Notre temps ne s’est-il pas doté d’armes nouvelles pour anathématiser l’opprobre, le pouvoir absolu et la tyrannie ? Ghelderode s’est affiché à cet égard comme un redoutable précurseur. Dans cet esprit, L’Histoire comique de Keizer Karel, telle que la perpétuèrent jusqu’à nos jours les Gens de Brabant et de Flandre, achevée en 1918 et « dédiée au génie de Charles De Coster », narre des anecdotes burlesques et savoureuses de l’Empereur pour qui « la Joyeuse Entrée » s’égare et patauge dans des gaillardises d’une réelle drôlerie. Dans ce mince volume au propos irrévérencieux, Michel de Ghelderode ne va pas cesser de fustiger l’arbitraire des puissants pour s’en remettre à la joyeuse impertinence du peuple. Par leur truculence et leur vitalité, les pièces de Keizer Karel s’apparentent à la fois aux fabliaux du Moyen Âge et à la peinture flamande. Le choix du fabliau accrédite chez l’auteur l’idée d’un support écrit qui remonterait du fond des âges : « Je me suis épris des choses inactuelles comme tout autre enfant s’éprend de ses jouets » (Les entretiens d’Ostende). « Inactuel » émerge comme le mot clé, l’adjectif tendu comme un bouclier par Ghelderode, pour défier le dieu « Chronos », pour oublier que « notre siècle a la couleur et le parfum du cadavre, qu’il accumule des monceaux, des montagnes de cadavres » (Les entretiens d’Ostende).

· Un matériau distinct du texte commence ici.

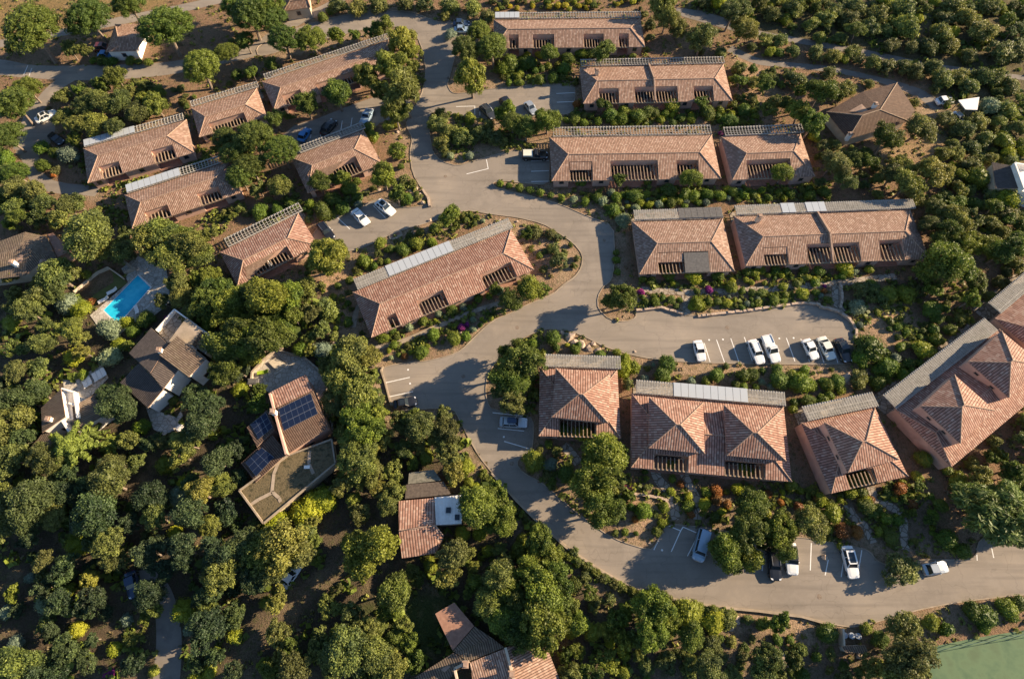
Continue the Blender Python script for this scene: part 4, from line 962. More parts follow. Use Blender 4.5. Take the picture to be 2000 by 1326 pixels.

La peur, disions-nous ? La déjouer, c’est recourir aussi, et par-dessus tout, à un effet de l’art. Ghelderode qui s’affichait comme un « poète dramatique » ne dit pas autre chose. À nous d’effectuer le glissement sémantique d’« inactuel » vers un trope qui nous concerne tous, qui reste sans doute à inventer, mais qui touche à la part intime de l’individu.